● What you need to do
Starting at the top of the listing, extract every line up to and including the one with "R = math.radians". Pictures stay out of the copy.

● Source data
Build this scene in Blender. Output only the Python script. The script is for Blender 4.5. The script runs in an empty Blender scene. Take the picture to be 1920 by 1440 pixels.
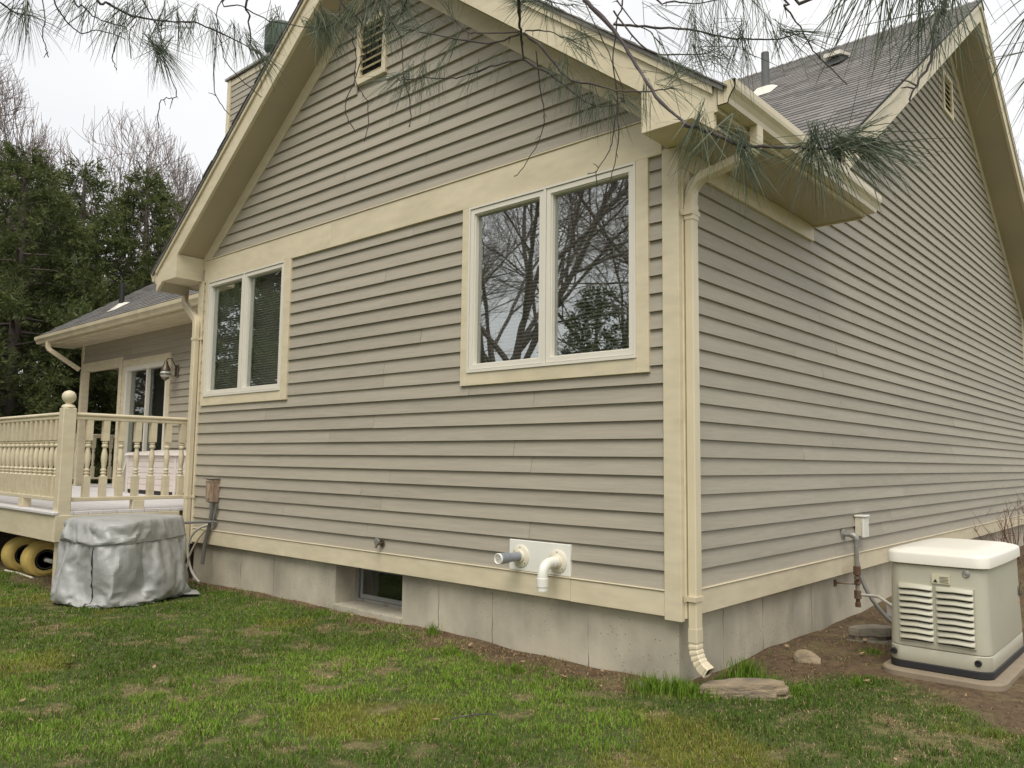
import bpy, bmesh, math, random
import numpy as np
from mathutils import Vector, Matrix

random.seed(7)
RNG = np.random.default_rng(11)
scene = bpy.context.scene
COL = scene.collection
R = math.radians

# ------------------------------------------------------------------ camera
cam_d = bpy.data.cameras.new("camera")
cam_d.sensor_width = 36.0
cam_d.lens = 27.915
cam_d.clip_start = 0.05
cam_d.clip_end = 2000
cam = bpy.data.objects.new("camera", cam_d)
COL.objects.link(cam)
CAM = Vector((2.4561, -4.3052, 1.3219))
_r = Vector((0.748191, 0.663377, 0.011870))
_u = Vector((0.055315, -0.080194, 0.995243))
_f = Vector((-0.661174, 0.743975, 0.096695))
cam.matrix_world = Matrix(((_r.x, _u.x, -_f.x, CAM.x), (_r.y, _u.y, -_f.y, CAM.y),
                           (_r.z, _u.z, -_f.z, CAM.z), (0, 0, 0, 1)))
scene.camera = cam

# ------------------------------------------------------------------ sky, sun, exposure
SUN_EL, SUN_AZ = R(57), R(150)          # azimuth clockwise from +Y
world = bpy.data.worlds.new("World")
scene.world = world
world.use_nodes = True
wn, wl = world.node_tree.nodes, world.node_tree.links
wn.clear()
w_out = wn.new("ShaderNodeOutputWorld")
w_bg = wn.new("ShaderNodeBackground")
w_sky = wn.new("ShaderNodeTexSky")
w_sky.sky_type = 'NISHITA'
w_sky.sun_disc = False
w_sky.sun_elevation = SUN_EL
w_sky.sun_rotation = SUN_AZ
w_tc = wn.new("ShaderNodeTexCoord")
w_no = wn.new("ShaderNodeTexNoise")
w_no.inputs["Scale"].default_value = 2.2
w_no.inputs["Detail"].default_value = 4
w_rp = wn.new("ShaderNodeValToRGB")      # closed cloud cover, soft grey to white
w_rp.color_ramp.elements[0].position = 0.3
w_rp.color_ramp.elements[0].color = (6.9, 6.95, 7.15, 1)
w_rp.color_ramp.elements[1].position = 0.62
w_rp.color_ramp.elements[1].color = (8.7, 8.65, 8.6, 1)
w_mx = wn.new("ShaderNodeMix")
w_mx.data_type = 'RGBA'
w_mx.inputs[0].default_value = 0.93
wl.new(w_tc.outputs["Generated"], w_no.inputs["Vector"])
wl.new(w_no.outputs["Fac"], w_rp.inputs["Fac"])
wl.new(w_sky.outputs["Color"], w_mx.inputs[6])
wl.new(w_rp.outputs["Color"], w_mx.inputs[7])
wl.new(w_mx.outputs[2], w_bg.inputs["Color"])
w_bg.inputs["Strength"].default_value = 0.078
wl.new(w_bg.outputs["Background"], w_out.inputs["Surface"])

sun_d = bpy.data.lights.new("sun", 'SUN')
sun_d.energy = 1.5
sun_d.angle = R(40)
sun_d.color = (1.0, 0.965, 0.88)
sun = bpy.data.objects.new("sun", sun_d)
COL.objects.link(sun)
_sd = Vector((math.sin(SUN_AZ) * math.cos(SUN_EL), math.cos(SUN_AZ) * math.cos(SUN_EL), math.sin(SUN_EL)))
sun.rotation_euler = _sd.to_track_quat('Z', 'Y').to_euler()

scene.view_settings.view_transform = 'Standard'
scene.view_settings.look = 'None'
scene.view_settings.exposure = 0.72
scene.view_settings.gamma = 1.0
scene.view_settings.use_curve_mapping = False
scene.cycles.max_bounces = 8
scene.cycles.transparent_max_bounces = 12
scene.cycles.use_denoising = True

# ------------------------------------------------------------------ materials
MATS = {}
def M(name, col, rough=0.6, metal=0.0, var=0.06, vscale=3.0, bump=0.0, bscale=40.0, rnd=0.0,
      stretch=(1, 1, 1), col2=None, c2scale=1.5, c2lo=0.45, c2hi=0.65, coat=0.0, spec=0.5, attr=None, bdist=0.003):
    m = bpy.data.materials.new(name)
    m.use_nodes = True
    n, l = m.node_tree.nodes, m.node_tree.links
    b = n["Principled BSDF"]
    b.inputs["Roughness"].default_value = rough
    b.inputs["Metallic"].default_value = metal
    b.inputs["Specular IOR Level"].default_value = spec
    b.inputs["Coat Weight"].default_value = coat
    tc = n.new("ShaderNodeTexCoord")
    oi = n.new("ShaderNodeObjectInfo")
    off = n.new("ShaderNodeVectorMath"); off.operation = 'MULTIPLY_ADD'
    rv = n.new("ShaderNodeCombineXYZ")
    for i in range(3):
        l.new(oi.outputs["Random"], rv.inputs[i])
    off.inputs[1].default_value = (37.0, 91.0, 53.0)
    l.new(rv.outputs[0], off.inputs[0])
    l.new(tc.outputs["Object"], off.inputs[2])
    mp = n.new("ShaderNodeVectorMath"); mp.operation = 'MULTIPLY'
    mp.inputs[1].default_value = stretch
    l.new(off.outputs[0], mp.inputs[0])
    hs = n.new("ShaderNodeHueSaturation")
    if attr:
        at = n.new("ShaderNodeAttribute"); at.attribute_name = attr
        l.new(at.outputs["Color"], hs.inputs["Color"])
    elif col2:
        n2 = n.new("ShaderNodeTexNoise"); n2.inputs["Scale"].default_value = c2scale; n2.inputs["Detail"].default_value = 5
        l.new(mp.outputs[0], n2.inputs["Vector"])
        rp = n.new("ShaderNodeMapRange"); rp.inputs[1].default_value = c2lo; rp.inputs[2].default_value = c2hi
        l.new(n2.outputs["Fac"], rp.inputs[0])
        mx = n.new("ShaderNodeMix"); mx.data_type = 'RGBA'
        mx.inputs[6].default_value = (*col, 1); mx.inputs[7].default_value = (*col2, 1)
        l.new(rp.outputs[0], mx.inputs[0])
        l.new(mx.outputs[2], hs.inputs["Color"])
    else:
        hs.inputs["Color"].default_value = (*col, 1)
    no = n.new("ShaderNodeTexNoise"); no.inputs["Scale"].default_value = vscale; no.inputs["Detail"].default_value = 6
    l.new(mp.outputs[0], no.inputs["Vector"])
    a = n.new("ShaderNodeMapRange")
    a.inputs[1].default_value = 0.25; a.inputs[2].default_value = 0.75
    a.inputs[3].default_value = 1 - var; a.inputs[4].default_value = 1 + var
    l.new(no.outputs["Fac"], a.inputs[0])
    v = n.new("ShaderNodeMath"); v.operation = 'MULTIPLY_ADD'
    v.inputs[1].default_value = 2 * rnd; v.inputs[2].default_value = -rnd
    l.new(oi.outputs["Random"], v.inputs[0])
    s = n.new("ShaderNodeMath"); s.operation = 'ADD'
    l.new(a.outputs[0], s.inputs[0]); l.new(v.outputs[0], s.inputs[1])
    l.new(s.outputs[0], hs.inputs["Value"])
    l.new(hs.outputs["Color"], b.inputs["Base Color"])
    if bump:
        nb = n.new("ShaderNodeTexNoise"); nb.inputs["Scale"].default_value = bscale; nb.inputs["Detail"].default_value = 8
        l.new(mp.outputs[0], nb.inputs["Vector"])
        bp = n.new("ShaderNodeBump"); bp.inputs["Strength"].default_value = bump; bp.inputs["Distance"].default_value = bdist
        l.new(nb.outputs["Fac"], bp.inputs["Height"])
        l.new(bp.outputs[0], b.inputs["Normal"])
    MATS[name] = m
    return m

SIDING = M("siding_paint", (0.392, 0.350, 0.276), 0.62, var=0.08, vscale=2.5, rnd=0.06, bump=0.35, bscale=6,
           stretch=(1.6, 1.6, 26), col2=(0.362, 0.329, 0.258), c2scale=0.5, bdist=0.004)
TRIM = M("cream_trim_paint", (0.685, 0.60, 0.425), 0.5, var=0.08, vscale=3, rnd=0.02, bump=0.12, bscale=8, stretch=(2, 2, 6),
         col2=(0.63, 0.55, 0.38), c2scale=0.9)
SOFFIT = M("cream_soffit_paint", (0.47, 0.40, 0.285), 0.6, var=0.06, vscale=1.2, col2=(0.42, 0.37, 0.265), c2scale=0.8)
METALCREAM = M("cream_metal_paint", (0.68, 0.59, 0.41), 0.38, var=0.07, vscale=5, rnd=0.02, col2=(0.585, 0.51, 0.365), c2scale=3, stretch=(1, 1, .4))
WHITEVINYL = M("white_vinyl", (0.74, 0.70, 0.60), 0.35, var=0.02, vscale=4)
WHITEPVC = M("white_pvc", (0.82, 0.80, 0.72), 0.3, var=0.02, vscale=6)
GREYPVC = M("grey_pvc", (0.25, 0.27, 0.30), 0.45, var=0.05, vscale=8)
CREAMPLASTIC = M("cream_plastic", (0.74, 0.68, 0.54), 0.4, var=0.02)
DARKHOLE = M("dark_void", (0.012, 0.012, 0.011), 0.9, var=0.0)
ROOMDARK = M("dark_room_wall", (0.08, 0.078, 0.07), 0.9, var=0.0)
BLIND = M("grey_blind", (0.34, 0.35, 0.295), 0.6, var=0.03)
BLINDL = M("pale_grey_blind", (0.62, 0.63, 0.56), 0.6, var=0.03)
ROOFDARK = M("roof_underlay", (0.05, 0.048, 0.047), 0.9, var=0.1)
SHINGLE = M("asphalt_shingle", (0.205, 0.19, 0.175), 0.9, var=0.18, vscale=14, rnd=0.22, bump=0.5, bscale=160,
            col2=(0.15, 0.143, 0.137), c2scale=1.3)
BARK_G = M("grey_bark", (0.16, 0.125, 0.11), 0.9, var=0.25, vscale=6, bump=0.6, bscale=18, stretch=(1, 1, .3), bdist=.02)
TWIG_G = M("grey_twig", (0.26, 0.215, 0.20), 0.9, var=0.15, vscale=2)
BARK_P = M("pine_bark", (0.085, 0.068, 0.062), 0.85, var=0.25, vscale=30, bump=0.5, bscale=80)
TWIG_P = M("pine_twig_bark", (0.075, 0.058, 0.058), 0.8, var=0.3, vscale=25, col2=(0.16, 0.13, 0.12), c2scale=14, c2lo=.55, c2hi=.7, bump=.5, bscale=120)
def leafy(name, lo, hi, rough, scale, trans):
    m = bpy.data.materials.new(name); m.use_nodes = True
    n, l = m.node_tree.nodes, m.node_tree.links
    b = n["Principled BSDF"]; b.inputs["Roughness"].default_value = rough
    b.inputs["Specular IOR Level"].default_value = 0.35
    at = n.new("ShaderNodeAttribute"); at.attribute_name = "tint"
    mx = n.new("ShaderNodeMix"); mx.data_type = 'RGBA'
    mx.inputs[6].default_value = (*lo, 1); mx.inputs[7].default_value = (*hi, 1)
    l.new(at.outputs["Fac"], mx.inputs[0]); l.new(mx.outputs[2], b.inputs["Base Color"])
    if trans:
        tr = n.new("ShaderNodeBsdfTranslucent"); l.new(mx.outputs[2], tr.inputs["Color"])
        ms = n.new("ShaderNodeMixShader"); ms.inputs[0].default_value = trans
        l.new(b.outputs[0], ms.inputs[1]); l.new(tr.outputs[0], ms.inputs[2])
        l.new(ms.outputs[0], n["Material Output"].inputs["Surface"])
    return m
CEDARLEAF = leafy("cedar_foliage", (0.037, 0.059, 0.020), (0.165, 0.188, 0.058), 0.7, 3, 0.3)
NEEDLE = leafy("pine_needle", (0.085, 0.115, 0.075), (0.25, 0.28, 0.195), 0.45, 3, 0.2)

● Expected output
Build this scene in Blender. Output only the Python script. The script is for Blender 4.5. The script runs in an empty Blender scene. Take the picture to be 1920 by 1440 pixels.
import bpy, bmesh, math, random
import numpy as np
from mathutils import Vector, Matrix

random.seed(7)
RNG = np.random.default_rng(11)
scene = bpy.context.scene
COL = scene.collection
R = math.radians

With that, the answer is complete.